_Instruction_
Locate the lines that hold the string "Python". Copy every such line.

====== Records provided

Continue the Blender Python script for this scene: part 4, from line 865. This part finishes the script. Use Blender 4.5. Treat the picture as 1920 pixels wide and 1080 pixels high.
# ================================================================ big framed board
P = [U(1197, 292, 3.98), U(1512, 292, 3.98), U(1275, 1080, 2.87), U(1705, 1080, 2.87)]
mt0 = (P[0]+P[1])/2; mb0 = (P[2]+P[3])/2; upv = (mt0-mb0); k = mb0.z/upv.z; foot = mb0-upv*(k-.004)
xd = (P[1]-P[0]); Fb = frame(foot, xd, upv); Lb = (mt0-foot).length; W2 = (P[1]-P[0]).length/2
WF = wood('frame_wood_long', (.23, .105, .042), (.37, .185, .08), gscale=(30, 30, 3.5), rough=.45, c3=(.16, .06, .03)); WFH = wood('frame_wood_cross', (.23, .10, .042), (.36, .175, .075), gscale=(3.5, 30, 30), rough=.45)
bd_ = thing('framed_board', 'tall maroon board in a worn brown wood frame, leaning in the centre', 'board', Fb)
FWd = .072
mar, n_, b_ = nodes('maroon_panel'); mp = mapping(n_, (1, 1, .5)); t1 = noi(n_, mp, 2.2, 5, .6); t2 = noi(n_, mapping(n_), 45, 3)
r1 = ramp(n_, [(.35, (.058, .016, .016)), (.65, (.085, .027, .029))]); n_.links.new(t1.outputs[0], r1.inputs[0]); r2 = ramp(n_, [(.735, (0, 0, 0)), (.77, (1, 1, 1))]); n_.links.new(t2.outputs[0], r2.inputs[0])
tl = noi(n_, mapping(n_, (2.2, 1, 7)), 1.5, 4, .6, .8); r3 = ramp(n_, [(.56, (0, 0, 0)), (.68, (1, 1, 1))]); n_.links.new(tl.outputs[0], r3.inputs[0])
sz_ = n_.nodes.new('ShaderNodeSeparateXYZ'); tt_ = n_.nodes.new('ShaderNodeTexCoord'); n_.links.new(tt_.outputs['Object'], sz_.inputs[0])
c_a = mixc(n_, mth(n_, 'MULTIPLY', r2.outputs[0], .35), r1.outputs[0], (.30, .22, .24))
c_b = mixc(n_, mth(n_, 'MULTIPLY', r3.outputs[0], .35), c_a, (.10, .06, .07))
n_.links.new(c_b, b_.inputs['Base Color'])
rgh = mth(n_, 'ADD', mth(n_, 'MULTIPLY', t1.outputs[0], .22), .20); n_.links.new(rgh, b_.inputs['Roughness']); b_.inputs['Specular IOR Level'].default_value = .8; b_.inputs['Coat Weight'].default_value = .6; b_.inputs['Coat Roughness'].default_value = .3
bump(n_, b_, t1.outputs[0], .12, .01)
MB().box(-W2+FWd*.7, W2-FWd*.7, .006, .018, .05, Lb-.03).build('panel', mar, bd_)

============
====== Records provided

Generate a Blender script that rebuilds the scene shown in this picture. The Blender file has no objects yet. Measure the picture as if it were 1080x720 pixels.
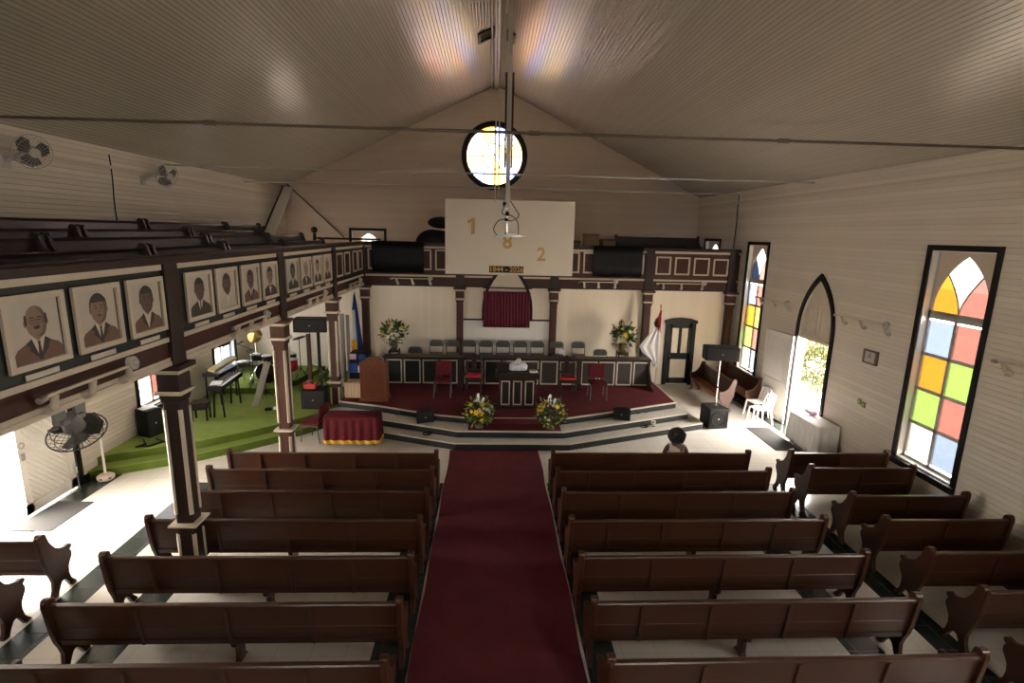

============
====== Records provided

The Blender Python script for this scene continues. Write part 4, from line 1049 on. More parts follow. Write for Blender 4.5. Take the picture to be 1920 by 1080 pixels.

============

_Answer to this task_
Continue the Blender Python script for this scene: part 4, from line 865. This part finishes the script. Use Blender 4.5. Treat the picture as 1920 pixels wide and 1080 pixels high.
The Blender Python script for this scene continues. Write part 4, from line 1049 on. More parts follow. Write for Blender 4.5. Take the picture to be 1920 by 1080 pixels.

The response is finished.